§ Dataset content

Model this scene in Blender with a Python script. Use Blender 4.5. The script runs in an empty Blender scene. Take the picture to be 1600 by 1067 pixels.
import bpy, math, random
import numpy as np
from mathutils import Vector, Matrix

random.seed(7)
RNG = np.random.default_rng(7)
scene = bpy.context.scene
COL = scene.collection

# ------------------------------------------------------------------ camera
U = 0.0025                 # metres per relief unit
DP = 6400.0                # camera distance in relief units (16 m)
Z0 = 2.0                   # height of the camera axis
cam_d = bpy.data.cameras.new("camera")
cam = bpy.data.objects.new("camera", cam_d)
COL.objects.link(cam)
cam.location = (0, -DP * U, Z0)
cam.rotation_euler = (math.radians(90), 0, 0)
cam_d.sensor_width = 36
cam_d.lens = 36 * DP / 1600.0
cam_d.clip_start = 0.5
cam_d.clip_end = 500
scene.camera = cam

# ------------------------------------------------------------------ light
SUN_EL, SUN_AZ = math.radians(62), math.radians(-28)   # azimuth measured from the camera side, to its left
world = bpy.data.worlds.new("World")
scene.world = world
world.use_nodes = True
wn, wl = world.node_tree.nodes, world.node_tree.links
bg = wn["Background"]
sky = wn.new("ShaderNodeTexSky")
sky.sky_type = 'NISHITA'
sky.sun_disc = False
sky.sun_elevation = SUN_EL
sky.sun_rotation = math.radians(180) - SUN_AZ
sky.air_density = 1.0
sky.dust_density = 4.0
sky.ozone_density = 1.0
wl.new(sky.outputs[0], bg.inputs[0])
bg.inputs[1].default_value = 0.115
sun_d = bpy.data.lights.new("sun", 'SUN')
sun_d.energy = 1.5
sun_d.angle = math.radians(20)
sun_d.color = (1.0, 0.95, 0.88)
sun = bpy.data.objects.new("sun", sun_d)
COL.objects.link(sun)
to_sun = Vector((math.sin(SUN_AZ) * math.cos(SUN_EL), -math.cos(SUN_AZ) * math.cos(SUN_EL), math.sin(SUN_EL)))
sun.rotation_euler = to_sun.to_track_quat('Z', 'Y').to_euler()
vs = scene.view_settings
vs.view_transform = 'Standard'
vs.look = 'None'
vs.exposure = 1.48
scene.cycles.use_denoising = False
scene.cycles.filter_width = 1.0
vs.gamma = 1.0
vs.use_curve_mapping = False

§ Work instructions
The lines from the top of the data above down to the line containing "COL = scene.collection" are to be copied exactly; no other line should appear.

§ Task result
Model this scene in Blender with a Python script. Use Blender 4.5. The script runs in an empty Blender scene. Take the picture to be 1600 by 1067 pixels.
import bpy, math, random
import numpy as np
from mathutils import Vector, Matrix

random.seed(7)
RNG = np.random.default_rng(7)
scene = bpy.context.scene
COL = scene.collection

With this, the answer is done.